Longines W.W.W. Greenlander

Kicking things off this week, we’ve got one of my preferred military watches. The spartan, no-frills nature of military watches has always appealed to me, as there’s something objectively cool about a watch crafted not only with a single purpose and a particular individual in mind. Considering the horological bracket from an industrial designer’s perspective is interesting, as well, seeing as such projects must’ve been an absolute dream. The requirements of the client — in this case, the military — were clear cut, with legibility and reliability trumping all other aesthetic and mechanical talking points.

Today’s military timepiece comes from a manufacture I’ve always held in high regard, for both their subtle styling and legendary watchmaking chops. It’s a member of the “Dirty Dozen” class of watches produced for the British Ministry of Defence in 1945, and a Longines at that. This is what many collectors refer to as a Greenlander, as a result of a now debunked story alleging its involvement in the British North Greenland Expedition of 1952. Although the story was revealed to be less than accurate, the name has now stuck, like with a few other watches that might come to mind. 

Of all the Dirty Dozen watches, this would be my top pick for a few reasons. First off, it’s one of the rarest of the bunch, with production numbers estimated to be somewhere in the range of 5,000-8,000 pieces total. Secondly, the presence of the cal. 12.68Z makes it one of the more sophisticatedly powered pieces of the dozen. Last but not least, you’ve got the 37.5mm stepped bezel case that feels quite modern on the wrist to this very day. With all this in mind, I thought I’d share the example I was lucky enough to come across in stunning shape, with all of its original radium luminous compound applications intact. If you’ve been hankering for a military watch, this is a great way to jump into that world of collecting. 

A vintage Longines specialist based out of the English town of Harpenden has this piece listed for sale on eBay, with an asking price of £5,800. You also have the option to make an offer. Find the full listing here

Vintage Audemars Piguet “Top Hat”

Collecting vintage Audemars Piguet is unlike most other collecting experiences. It’s one that requires a great deal of persistence, scholarship, and patience, in addition to the ever-present elephant in the room — money. All this is explained by the simple fact that AP produced, and continues to produce, some of the finest timepieces in the history of watchmaking, and in very small numbers at that, with an attention to detail and mastery of complications like few others possess. While Royal Oaks both new and old are terrific watches, today’s focus is on something a bit more refined, and something you’re less likely to see while scrolling through the usual gamut of Instagram watch accounts. 

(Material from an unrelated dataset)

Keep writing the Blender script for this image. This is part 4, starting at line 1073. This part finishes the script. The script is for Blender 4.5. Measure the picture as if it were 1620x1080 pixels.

The first watch that came to mind upon seeing this piece was the ref. 1450 from Patek Philippe, or the “Top Hat” as collectors like to call it, given how the dial sits atop a brim-like base that extends past its edges. Unlike the aforementioned Patek reference, or any similar watch of the period, this Audemars Piguet features more traditional lugs, setting it apart from the usual pack of Top Hats. These watches just about always fitted with hooded style lugs, which, while charming, give a watch a decidedly dated appearance. 

Apart from the manually wound caliber found inside the case, which has been finished beautifully, noteworthy details include the applied, arabic numerals that adorn the dial, along with the case shape which allows for an unobstructed view of the crystal’s side edges. This is a trait seen on very few watches, both vintage and modern, and on a piece with a brushed finish dial, you’re bound to catch the light hitting it interestingly at certain angles. An argument could be made that the increased light exposure might make for greater legibility, but I’m not here to sell you a watch. What I do know is this isn’t a watch you’re bound to find examples of popping up in the inventories of five different dealers over the next two months. 

Antiquorum will sell this Audemars Piguet in their upcoming Hong Kong sale taking place on April 3. The estimate has been set at $6,800 to $8,200. Find more details here. 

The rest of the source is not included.